I went to the Los Angeles Times Festival of Books last Sunday just to wander around the UCLA campus, people watch, mingle with the crowds surrounding any famous author who might turn up and generally enjoy the weather, and arrived in time for the last two hours of the event. After a while I ambled into Powell library and stopped by the CLICC (Something Something Something Computing Commons) lab on a whim to see if my old login would work, and surprisingly it did (after having graduated six years ago). So I checked my email, saw I had a couple items to respond to, and went to switch the computer’s keyboard to Dvorak mode so I could actually type in a ninja-like manner. Most random Windows machines you’ll find anywhere are easily configurable with a panoply of language options and keyboard layouts, accessible through an icon on the taskbar or on each window’s title bar, and there used to be “U.S. English – Dvorak” listed as such in this lab (because I’d requested it, years and years ago), but the option was sadly now gone. So I navigated to the library’s Suggestion Box web page, where I saw that one other person had subsequently requested Dvorak support (in 2002), saying that it had been there in the past, but had disappeared. The library manager’s response was that she would look into that and fix it right away. So support had been there (when I requested it back in 1998 or so), then had gone away, then had been added again, and now had at some point gone away again. So I typed this suggestion into the suggestion box, with the title “Dvorak keyboard layout support”:
It comes and goes… I was the one who originally requested it years ago, and y’all added it, and all was right with the world. And although I’ve long since graduated, the cool thing is that my account still works, as I was pretty surprised to find out after trying to log in just now on a whim. Anyway, just in case you might think it’s just me (and some other guy/girl), there are a surprising (there’s that word again) number of us Dvorak typists out there, at least from observations made among the ranks at your favorite search engine, where I find myself working nowadays. So for the sake of future generations of speedy typists (and all that), I humbly request permanent Dvorak support in CLICC. Thanks!

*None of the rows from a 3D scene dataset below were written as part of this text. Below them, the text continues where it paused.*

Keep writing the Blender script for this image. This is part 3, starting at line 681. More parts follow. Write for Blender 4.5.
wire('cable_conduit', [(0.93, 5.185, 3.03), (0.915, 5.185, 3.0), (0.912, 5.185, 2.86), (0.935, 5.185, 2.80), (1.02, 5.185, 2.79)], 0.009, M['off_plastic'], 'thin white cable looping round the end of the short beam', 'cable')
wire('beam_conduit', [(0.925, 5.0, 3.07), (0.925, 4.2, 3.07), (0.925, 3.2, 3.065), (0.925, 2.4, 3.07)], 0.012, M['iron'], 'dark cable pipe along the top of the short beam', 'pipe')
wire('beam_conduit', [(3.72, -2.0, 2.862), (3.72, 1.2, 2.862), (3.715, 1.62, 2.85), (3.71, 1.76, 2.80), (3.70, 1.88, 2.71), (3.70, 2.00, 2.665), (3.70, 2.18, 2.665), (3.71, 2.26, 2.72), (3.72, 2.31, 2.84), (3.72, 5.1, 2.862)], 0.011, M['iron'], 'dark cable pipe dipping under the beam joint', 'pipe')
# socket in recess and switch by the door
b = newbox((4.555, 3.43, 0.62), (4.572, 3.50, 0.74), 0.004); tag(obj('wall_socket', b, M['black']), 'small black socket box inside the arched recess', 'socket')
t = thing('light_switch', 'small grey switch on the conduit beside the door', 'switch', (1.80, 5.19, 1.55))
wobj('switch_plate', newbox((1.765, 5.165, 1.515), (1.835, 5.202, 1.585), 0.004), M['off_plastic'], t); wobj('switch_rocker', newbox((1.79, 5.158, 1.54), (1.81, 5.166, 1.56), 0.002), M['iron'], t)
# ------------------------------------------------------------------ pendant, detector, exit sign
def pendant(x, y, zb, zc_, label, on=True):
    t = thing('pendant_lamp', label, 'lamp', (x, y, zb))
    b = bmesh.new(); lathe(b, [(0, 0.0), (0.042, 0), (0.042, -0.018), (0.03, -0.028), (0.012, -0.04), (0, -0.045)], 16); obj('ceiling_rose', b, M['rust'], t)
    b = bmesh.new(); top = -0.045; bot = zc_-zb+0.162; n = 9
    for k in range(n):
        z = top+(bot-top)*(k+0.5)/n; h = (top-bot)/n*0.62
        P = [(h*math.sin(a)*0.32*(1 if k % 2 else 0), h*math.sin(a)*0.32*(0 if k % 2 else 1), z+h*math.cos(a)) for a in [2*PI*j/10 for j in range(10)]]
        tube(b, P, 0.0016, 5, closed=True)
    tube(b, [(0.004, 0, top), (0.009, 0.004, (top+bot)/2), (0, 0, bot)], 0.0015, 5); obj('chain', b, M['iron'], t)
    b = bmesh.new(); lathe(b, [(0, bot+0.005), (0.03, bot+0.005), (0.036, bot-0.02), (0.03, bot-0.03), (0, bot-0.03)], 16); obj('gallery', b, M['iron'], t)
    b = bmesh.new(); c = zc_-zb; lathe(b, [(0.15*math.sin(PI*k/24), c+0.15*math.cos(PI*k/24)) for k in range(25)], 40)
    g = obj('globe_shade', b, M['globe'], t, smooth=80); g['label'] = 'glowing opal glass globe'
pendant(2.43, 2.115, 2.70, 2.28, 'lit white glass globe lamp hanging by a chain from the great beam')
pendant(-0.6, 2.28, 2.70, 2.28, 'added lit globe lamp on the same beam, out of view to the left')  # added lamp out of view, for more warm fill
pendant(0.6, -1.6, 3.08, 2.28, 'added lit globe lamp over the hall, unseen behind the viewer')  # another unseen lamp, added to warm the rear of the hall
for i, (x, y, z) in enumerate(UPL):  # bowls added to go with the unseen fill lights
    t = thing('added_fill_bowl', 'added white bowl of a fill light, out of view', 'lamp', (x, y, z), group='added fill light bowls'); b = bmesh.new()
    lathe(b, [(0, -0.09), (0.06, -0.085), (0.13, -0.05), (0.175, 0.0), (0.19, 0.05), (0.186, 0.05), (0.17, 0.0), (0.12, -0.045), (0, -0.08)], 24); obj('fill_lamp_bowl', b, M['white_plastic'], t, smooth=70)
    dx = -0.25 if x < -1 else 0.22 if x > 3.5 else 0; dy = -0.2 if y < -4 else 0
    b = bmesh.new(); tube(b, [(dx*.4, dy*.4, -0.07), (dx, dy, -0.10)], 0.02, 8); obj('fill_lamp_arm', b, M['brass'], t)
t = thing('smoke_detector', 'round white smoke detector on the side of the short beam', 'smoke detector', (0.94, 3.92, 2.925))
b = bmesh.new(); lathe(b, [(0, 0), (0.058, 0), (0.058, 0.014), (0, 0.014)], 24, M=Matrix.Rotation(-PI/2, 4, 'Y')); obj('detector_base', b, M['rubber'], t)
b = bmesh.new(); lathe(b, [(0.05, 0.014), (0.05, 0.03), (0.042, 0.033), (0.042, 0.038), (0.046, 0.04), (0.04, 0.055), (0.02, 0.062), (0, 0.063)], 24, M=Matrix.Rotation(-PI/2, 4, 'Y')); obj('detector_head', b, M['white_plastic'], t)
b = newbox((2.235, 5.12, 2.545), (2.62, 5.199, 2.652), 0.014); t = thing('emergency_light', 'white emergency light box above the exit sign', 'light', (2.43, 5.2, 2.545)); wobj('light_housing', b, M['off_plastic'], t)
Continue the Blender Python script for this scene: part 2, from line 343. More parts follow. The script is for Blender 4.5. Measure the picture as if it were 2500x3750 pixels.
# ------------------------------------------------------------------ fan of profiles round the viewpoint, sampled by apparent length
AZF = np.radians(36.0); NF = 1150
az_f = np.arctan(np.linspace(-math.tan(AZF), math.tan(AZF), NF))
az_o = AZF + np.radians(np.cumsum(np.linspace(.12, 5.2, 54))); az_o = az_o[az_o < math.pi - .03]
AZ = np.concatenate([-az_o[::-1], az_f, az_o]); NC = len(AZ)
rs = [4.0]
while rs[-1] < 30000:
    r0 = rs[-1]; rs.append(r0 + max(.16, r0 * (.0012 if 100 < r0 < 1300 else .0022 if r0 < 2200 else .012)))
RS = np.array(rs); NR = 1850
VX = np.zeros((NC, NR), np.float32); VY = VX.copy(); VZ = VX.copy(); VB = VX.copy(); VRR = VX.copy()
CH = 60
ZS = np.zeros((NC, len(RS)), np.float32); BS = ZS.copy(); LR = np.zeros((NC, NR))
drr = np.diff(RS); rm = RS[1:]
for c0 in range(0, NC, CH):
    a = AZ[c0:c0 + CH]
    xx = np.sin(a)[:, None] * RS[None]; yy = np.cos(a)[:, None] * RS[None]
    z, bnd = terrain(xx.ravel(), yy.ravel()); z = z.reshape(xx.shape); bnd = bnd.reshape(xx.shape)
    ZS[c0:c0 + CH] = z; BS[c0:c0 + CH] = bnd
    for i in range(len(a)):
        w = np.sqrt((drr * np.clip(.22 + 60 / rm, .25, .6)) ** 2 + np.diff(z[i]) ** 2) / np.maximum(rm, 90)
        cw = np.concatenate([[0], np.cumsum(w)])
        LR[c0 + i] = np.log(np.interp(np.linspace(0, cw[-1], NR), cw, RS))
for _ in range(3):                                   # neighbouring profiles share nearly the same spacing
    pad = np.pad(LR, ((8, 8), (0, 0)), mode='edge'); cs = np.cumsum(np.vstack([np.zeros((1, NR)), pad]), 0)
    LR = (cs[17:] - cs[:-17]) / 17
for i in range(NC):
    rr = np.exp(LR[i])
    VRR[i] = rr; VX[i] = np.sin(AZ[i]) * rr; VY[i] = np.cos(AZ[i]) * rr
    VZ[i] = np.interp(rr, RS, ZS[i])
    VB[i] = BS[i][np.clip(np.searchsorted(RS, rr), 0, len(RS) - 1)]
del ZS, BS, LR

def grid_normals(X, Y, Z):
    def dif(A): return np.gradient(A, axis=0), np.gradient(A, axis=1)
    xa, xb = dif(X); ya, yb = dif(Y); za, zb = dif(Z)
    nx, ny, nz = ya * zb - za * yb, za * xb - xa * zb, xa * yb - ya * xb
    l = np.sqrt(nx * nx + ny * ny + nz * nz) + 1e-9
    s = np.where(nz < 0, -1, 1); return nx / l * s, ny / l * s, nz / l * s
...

I pressed “Send” and got an “ASP Server Configuration Error”. I looked closer at the suggestions posted in the suggestion box and saw that the latest one was from 2004. I checked the URL: yep, nice and simple, clearly I was in the right place, not some old unwatched page still on the Web for old time’s sake. So I’m assuming ASP has been misconfigured and the page broken for the last four years, which is a little sad. Think of all the people who had some kind of brilliant suggestion, typed it into the suggestion box form, pressed Send, got that ASP error (and probably lost their carefully typed prose), and then figured “oh well, I guess it’s broken” and never pursued the matter any further? My eyes almost grew watery at the thought.
I went to the help desk to ask if they knew the suggestion box was broken, and they said “yeah, we know, someone’s working on that now, he’s over there, you could talk to him if you want”. I didn’t point out that it had been (and still probably is as of this writing; I doubt this sort of thing gets fixed in a matter of a week) broken for the last four years, I just wanted them to know that it was, which they did, so I meandered out after they’d suggested that I email my suggestion (whatever it is) to some sort of suggestion box email address.
As I made my way back to my car, I packed myself into the parking lot’s elevator with a number of people and saw that my floor (4) had been pressed, but as the elevator began to move, we all noticed that we were going down, not up, and the standard grumbling and light hearted dismissal occured among my elevator patrons. The door opened on a lower-level floor and a woman with one of those insulated containers typically used for pizza delivery got in. I asked her, “hmm, did you just deliver a pizza?” or something like that, and she said “no, I just got off of work”. I replied (referring to her emply box) along the lines of, “oh, okay, it looks like you just delivered a pizza to someone in the basement of the garage” and everyone in the elevator laughed. I guess you had to have been there.
So I don’t know how many Dvorak users there are out there, but I’d thought it was quite a few, and a greater number than back in the good old days– I often run into people who type using that layout, now. My old roommate at UCLA did, for example, and what are the chances of that? The team lead over here on my team at YouTube does. People don’t have nervous breakdowns anymore when they try to type something into my computer and end up with gibberish. But apparently nobody on the entire UCLA campus (of those who regularly visit the CLICC lab, at least) do, or at least think they have any pull in requesting the feature. (Maybe it was the ASP error.) I thought that was sort of unfortunate.